I have a situation where a slab supporting precast concrete panel veneer has cracked and I am having trouble determining the cause for the cracks. The foundation system is grade beam on auger cast pile. The structural system is steel framed with brick veneer. However, in this particular side of the building, precast panels with thin brick were used due to limited space. At this location, the slab is structural and spans from grade beam to grade beam, so the slab is sitting directly on the grade beam. The precast panels are then supported on bearing pads sitting directly on the slab. The cracks do not appear to be bearing related, but appear to be bending and shear related. Finally, I have also noticed that bearing pad locations do not match those indicated on the shop drawings. The vertical supports were supposed to be in the same location as the lateral supports, but they are not.

 

[chrisrosebud2001]

Additional picture

 

[chrisrosebud2001]

Additional Picture 2

 

[chrisrosebud2001]

Additional Picture 3 Also note that in some locations there is a slight gap between the grade beam and slab.

 

[ztengguy]

can you do a wide shot so we can see the whole situation?

 

[chrisrosebud2001]

There wasn't enough room between the construction and an adjacent building to get a wide picture, but here is an elevation with the pictures and locations included.

 

[Once20036]

Can you provide a cross section?
Is there any relationship between the cracks and the vertical support points or between the cracks and the lateral support points?

 

[mijowe]

Have you checked the grade beam design? Does it have negative steel? Have the cracks propagated into the grade beams or are they only in slab? It looks like the cracks are at locations of negative moment and deflections in the grade beam may have caused the slab to crack.

 

[chrisrosebud2001]

The cracks do not propagate into the grade beam and the grade beam does have negative moment steel. Also note that the grade beam is cantilevered. However, the calculated maximum deflection of the grade beam was only 1/16". Attached is a section detail and I will also provide a provide a partial foundation plan in the next post.

 

[chrisrosebud2001]

Foundation plan

 

[mijowe]

do you know how the grade beam rebar was detailed? the detail is sort of generic. Were the top bars continuous over the the supports? without direction I could see all the bars being cut to the same length with the top bars being stooped and started at the same place as the bottom. Are the top bars on the cantilever grade beams hooked?

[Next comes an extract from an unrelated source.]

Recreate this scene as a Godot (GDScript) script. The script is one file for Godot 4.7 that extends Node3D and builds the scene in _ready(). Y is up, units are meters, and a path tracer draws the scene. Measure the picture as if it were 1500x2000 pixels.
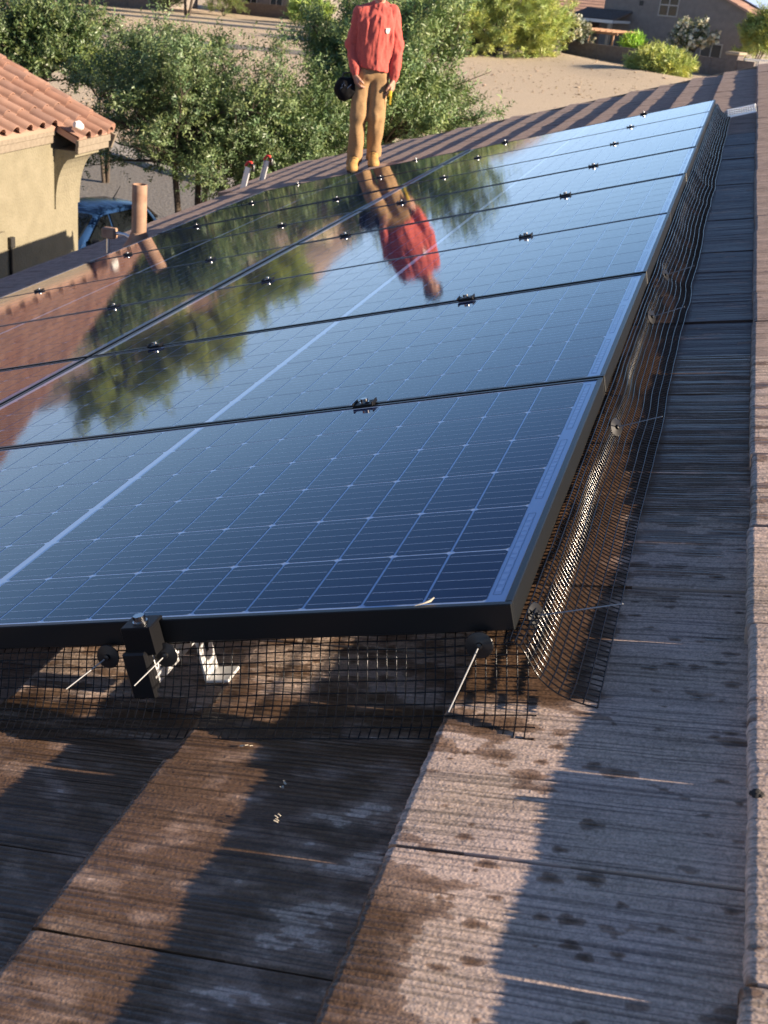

the column, pile, cantilever grade beam is curious to me as well. The columns and not the precast could be the source of the larger loads? Getting the beam in line with the column like C line makes sense, but the roundabout load path at B and D seems to be made a little more difficult than it needed to be.

is there a reason why there are 4 piles at b and D and only 2 at C, the trib areas seem to be the same?


not sure i am helping any, but you have got me curious

 

[PMR06]

Could these cracks somehow be related to the column blockouts? Perhaps they were not formed and poured as cleanly as shown on plan, or the infill itself is cracking?

 

[mijowe]

^^^ that is a good point, I like it, can you see the extent of the cracks inside the building?

 

[PMR06]

And I'm not sure if related to slab cracking, but your ties 16" on center do not appear to be spaced at least d/2?

 

[hokie66]

My best guess is that the slab cracks are restraint shrinkage cracks. The grade beam was cast first, thus restrained the lightly reinforced slab (no reinforcing at the edge), and the slab cracked in direct tension. Do the cracks continue inside?

 

[chrisrosebud2001]

The grade beams were detailed to be continuous. I will pull the shop drawings tomorrow to verify that they are indeed detailed as continuous and that the bars are hooked. The additional piles at lines B and D are due to heavier loads from the columns being interior as well as being part of the LFRS. The cracks do not continue to the inside and do not appear to be linked to the column blockouts. Previously, there was a crack noticed along the length of the exterior grade beam in the slab shortly after the precast was placed. The location of this crack is approximately near the location of where the vertical hook bar comes out of the grade beam. At the time it was judged that the exterior portion of the slab was still adequate as the bearing stresses were still within allowables.

 

[hokie66]

Nothing to do with moment or shear or how the bars are placed in the grade beam. The restrained slab had to shrink and crack, and because there was no reinforcement close to the outer edge, the cracks were not controlled.

 

[dik]

Did anyone check the elevations of the various bearing points?

Dik

 

[chrisrosebud2001]

I did verify that the grade beams were detailed as continuous. I do not think the actual elevations of the bearing pads were checked. However, the heights of the shims/bearing pads to vary over the length of the slab as there was some variation in the levelness of the slab. This is mainly due to the tolerance in the cast in place concrete. The precast panels were checked and they are plumb. Hokie, do you think the shrinkage could also explain a slight gap between panel bearing points between the slab and grade beam? In moving forward, I plan to recommend that the cracks, panel elevation, and possible panel rotation at the base be monitored. And for now, sealing all cracks to prevent water infiltration. Does anyone have further suggestions?

 

[ron9876]

I think hokie66 is correct that the cracks don't have anything to do with the grade beam reinforcement. Normally the slab shrinkage cracks wouldn't be visible because the slab couldn't move far enough to show a crack of the size in the photos. In some of the photos it looks like there is an open joint between the beam and slab. Shrinkage across these open areas is likely causing the problem.